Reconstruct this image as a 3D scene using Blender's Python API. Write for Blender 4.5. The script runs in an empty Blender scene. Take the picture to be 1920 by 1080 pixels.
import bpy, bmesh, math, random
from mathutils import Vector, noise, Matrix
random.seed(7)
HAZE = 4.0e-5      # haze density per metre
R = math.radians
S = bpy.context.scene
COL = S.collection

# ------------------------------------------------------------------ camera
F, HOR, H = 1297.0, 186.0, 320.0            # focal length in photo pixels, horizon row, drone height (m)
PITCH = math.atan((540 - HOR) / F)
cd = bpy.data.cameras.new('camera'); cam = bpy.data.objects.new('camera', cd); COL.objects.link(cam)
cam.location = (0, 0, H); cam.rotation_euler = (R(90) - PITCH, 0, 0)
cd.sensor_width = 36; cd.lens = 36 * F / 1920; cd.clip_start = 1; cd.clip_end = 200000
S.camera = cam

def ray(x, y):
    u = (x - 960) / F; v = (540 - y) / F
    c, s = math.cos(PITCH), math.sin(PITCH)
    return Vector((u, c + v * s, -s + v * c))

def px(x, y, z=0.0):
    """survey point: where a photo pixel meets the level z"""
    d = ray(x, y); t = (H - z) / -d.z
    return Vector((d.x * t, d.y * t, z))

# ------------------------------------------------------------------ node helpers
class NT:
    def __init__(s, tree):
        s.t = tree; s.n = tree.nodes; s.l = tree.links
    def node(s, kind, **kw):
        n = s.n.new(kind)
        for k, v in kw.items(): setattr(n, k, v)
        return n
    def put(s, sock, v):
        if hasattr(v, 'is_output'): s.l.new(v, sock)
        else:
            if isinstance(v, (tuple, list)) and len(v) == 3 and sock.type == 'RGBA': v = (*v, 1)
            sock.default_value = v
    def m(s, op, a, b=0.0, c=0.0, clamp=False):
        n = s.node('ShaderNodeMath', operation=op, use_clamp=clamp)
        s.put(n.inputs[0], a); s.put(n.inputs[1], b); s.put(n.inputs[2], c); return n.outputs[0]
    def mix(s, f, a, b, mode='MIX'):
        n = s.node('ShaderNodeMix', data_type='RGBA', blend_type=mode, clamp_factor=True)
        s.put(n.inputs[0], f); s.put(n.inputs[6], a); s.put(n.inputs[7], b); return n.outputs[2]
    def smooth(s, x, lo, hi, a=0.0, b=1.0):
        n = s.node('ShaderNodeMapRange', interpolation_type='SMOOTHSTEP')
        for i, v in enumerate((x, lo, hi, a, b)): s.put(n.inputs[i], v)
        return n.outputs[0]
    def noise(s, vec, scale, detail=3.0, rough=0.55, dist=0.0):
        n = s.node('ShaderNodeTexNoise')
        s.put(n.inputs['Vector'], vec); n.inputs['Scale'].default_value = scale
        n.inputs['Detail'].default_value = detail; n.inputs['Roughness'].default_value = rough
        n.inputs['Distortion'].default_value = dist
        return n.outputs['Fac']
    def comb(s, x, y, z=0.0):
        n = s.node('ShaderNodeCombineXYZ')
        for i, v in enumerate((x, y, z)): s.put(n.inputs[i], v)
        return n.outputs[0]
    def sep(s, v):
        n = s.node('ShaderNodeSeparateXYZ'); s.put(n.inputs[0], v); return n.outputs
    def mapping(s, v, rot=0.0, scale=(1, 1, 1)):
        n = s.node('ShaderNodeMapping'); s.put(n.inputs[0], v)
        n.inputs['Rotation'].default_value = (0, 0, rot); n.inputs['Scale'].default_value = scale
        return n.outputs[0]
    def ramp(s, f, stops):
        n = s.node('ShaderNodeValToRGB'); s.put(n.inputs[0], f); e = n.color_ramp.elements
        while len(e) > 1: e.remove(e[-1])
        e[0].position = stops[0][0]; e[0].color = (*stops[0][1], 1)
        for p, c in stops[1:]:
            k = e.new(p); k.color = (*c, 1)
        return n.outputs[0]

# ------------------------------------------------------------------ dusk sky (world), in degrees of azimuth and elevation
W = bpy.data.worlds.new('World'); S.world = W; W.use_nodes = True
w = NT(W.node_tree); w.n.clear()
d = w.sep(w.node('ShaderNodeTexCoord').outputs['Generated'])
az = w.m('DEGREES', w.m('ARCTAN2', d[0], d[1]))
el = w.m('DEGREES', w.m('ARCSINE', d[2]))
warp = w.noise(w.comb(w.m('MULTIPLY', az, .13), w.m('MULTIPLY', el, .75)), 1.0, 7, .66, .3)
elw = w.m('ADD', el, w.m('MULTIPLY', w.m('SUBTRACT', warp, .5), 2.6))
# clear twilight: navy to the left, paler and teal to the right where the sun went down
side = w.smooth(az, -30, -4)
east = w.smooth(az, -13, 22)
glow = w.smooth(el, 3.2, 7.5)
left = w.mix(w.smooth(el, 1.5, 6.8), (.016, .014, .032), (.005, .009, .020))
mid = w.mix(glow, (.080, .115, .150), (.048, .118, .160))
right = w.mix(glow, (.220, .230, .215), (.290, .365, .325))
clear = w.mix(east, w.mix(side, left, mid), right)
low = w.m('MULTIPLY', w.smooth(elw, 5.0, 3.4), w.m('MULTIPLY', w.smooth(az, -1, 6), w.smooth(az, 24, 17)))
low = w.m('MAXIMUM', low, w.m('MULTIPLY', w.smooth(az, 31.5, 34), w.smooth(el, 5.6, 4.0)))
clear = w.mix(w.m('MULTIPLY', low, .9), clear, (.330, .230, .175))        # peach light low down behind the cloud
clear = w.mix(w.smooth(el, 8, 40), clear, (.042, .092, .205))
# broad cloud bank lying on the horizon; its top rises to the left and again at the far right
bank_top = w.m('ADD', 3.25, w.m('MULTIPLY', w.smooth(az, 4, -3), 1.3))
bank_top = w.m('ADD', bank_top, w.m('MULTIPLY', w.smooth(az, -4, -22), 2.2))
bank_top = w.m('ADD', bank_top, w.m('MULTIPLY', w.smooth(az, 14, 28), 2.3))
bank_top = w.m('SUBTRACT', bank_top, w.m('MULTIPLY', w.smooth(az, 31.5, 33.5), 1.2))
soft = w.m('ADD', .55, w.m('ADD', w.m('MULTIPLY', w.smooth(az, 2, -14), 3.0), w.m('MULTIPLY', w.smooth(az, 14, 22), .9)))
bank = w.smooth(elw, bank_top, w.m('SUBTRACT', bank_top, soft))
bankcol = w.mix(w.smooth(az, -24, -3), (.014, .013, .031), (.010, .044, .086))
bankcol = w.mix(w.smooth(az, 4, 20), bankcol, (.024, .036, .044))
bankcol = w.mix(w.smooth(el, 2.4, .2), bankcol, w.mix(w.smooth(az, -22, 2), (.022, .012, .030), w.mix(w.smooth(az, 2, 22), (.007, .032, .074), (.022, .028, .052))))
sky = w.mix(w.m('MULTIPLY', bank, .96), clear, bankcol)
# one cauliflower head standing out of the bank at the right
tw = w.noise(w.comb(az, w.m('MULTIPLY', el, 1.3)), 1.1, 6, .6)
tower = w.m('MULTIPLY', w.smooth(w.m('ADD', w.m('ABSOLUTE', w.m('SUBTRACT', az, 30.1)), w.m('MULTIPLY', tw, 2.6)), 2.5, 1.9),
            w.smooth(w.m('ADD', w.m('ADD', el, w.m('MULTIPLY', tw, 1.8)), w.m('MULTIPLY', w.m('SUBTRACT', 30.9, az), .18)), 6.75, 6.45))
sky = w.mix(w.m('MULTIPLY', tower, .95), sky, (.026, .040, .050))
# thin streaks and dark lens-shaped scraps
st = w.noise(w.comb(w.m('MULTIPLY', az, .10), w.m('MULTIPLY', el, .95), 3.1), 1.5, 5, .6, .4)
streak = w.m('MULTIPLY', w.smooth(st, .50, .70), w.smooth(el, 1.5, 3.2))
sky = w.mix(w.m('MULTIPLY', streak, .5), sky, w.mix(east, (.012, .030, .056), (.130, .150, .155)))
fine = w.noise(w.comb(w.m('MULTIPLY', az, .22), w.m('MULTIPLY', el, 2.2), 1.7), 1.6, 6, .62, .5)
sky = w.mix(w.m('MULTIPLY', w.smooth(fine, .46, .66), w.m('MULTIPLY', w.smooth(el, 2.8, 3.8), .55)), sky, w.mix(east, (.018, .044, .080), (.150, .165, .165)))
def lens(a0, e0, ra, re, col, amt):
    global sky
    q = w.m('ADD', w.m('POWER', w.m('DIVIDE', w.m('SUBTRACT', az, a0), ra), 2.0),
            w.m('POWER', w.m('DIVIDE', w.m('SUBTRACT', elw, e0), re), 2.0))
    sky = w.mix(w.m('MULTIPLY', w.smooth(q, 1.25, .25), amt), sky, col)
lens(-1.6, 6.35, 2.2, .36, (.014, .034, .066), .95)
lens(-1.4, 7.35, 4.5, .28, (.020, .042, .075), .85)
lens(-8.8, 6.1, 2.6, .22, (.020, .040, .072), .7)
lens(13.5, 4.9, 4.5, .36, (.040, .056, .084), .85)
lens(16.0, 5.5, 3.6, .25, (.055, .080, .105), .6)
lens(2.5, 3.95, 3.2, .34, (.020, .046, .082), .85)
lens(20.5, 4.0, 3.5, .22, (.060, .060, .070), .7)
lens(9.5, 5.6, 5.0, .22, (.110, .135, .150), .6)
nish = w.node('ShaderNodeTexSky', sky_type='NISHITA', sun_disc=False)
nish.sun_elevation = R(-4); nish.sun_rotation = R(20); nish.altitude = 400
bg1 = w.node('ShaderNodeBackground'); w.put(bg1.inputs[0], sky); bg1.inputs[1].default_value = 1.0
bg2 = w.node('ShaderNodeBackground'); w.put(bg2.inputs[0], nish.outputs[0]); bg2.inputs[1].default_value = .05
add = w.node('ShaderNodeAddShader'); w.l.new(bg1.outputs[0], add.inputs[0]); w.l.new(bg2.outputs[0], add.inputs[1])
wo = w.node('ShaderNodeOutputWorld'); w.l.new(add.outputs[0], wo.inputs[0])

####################

THE REQUEST >> Please print exactly what appears from the first line of the data through the line with "return Vector((d.x * t, d.y * t, z))", including both of those lines and nothing past them.

SOLUTION BELOW >>
Reconstruct this image as a 3D scene using Blender's Python API. Write for Blender 4.5. The script runs in an empty Blender scene. Take the picture to be 1920 by 1080 pixels.
import bpy, bmesh, math, random
from mathutils import Vector, noise, Matrix
random.seed(7)
HAZE = 4.0e-5      # haze density per metre
R = math.radians
S = bpy.context.scene
COL = S.collection

# ------------------------------------------------------------------ camera
F, HOR, H = 1297.0, 186.0, 320.0            # focal length in photo pixels, horizon row, drone height (m)
PITCH = math.atan((540 - HOR) / F)
cd = bpy.data.cameras.new('camera'); cam = bpy.data.objects.new('camera', cd); COL.objects.link(cam)
cam.location = (0, 0, H); cam.rotation_euler = (R(90) - PITCH, 0, 0)
cd.sensor_width = 36; cd.lens = 36 * F / 1920; cd.clip_start = 1; cd.clip_end = 200000
S.camera = cam

def ray(x, y):
    u = (x - 960) / F; v = (540 - y) / F
    c, s = math.cos(PITCH), math.sin(PITCH)
    return Vector((u, c + v * s, -s + v * c))

def px(x, y, z=0.0):
    """survey point: where a photo pixel meets the level z"""
    d = ray(x, y); t = (H - z) / -d.z
    return Vector((d.x * t, d.y * t, z))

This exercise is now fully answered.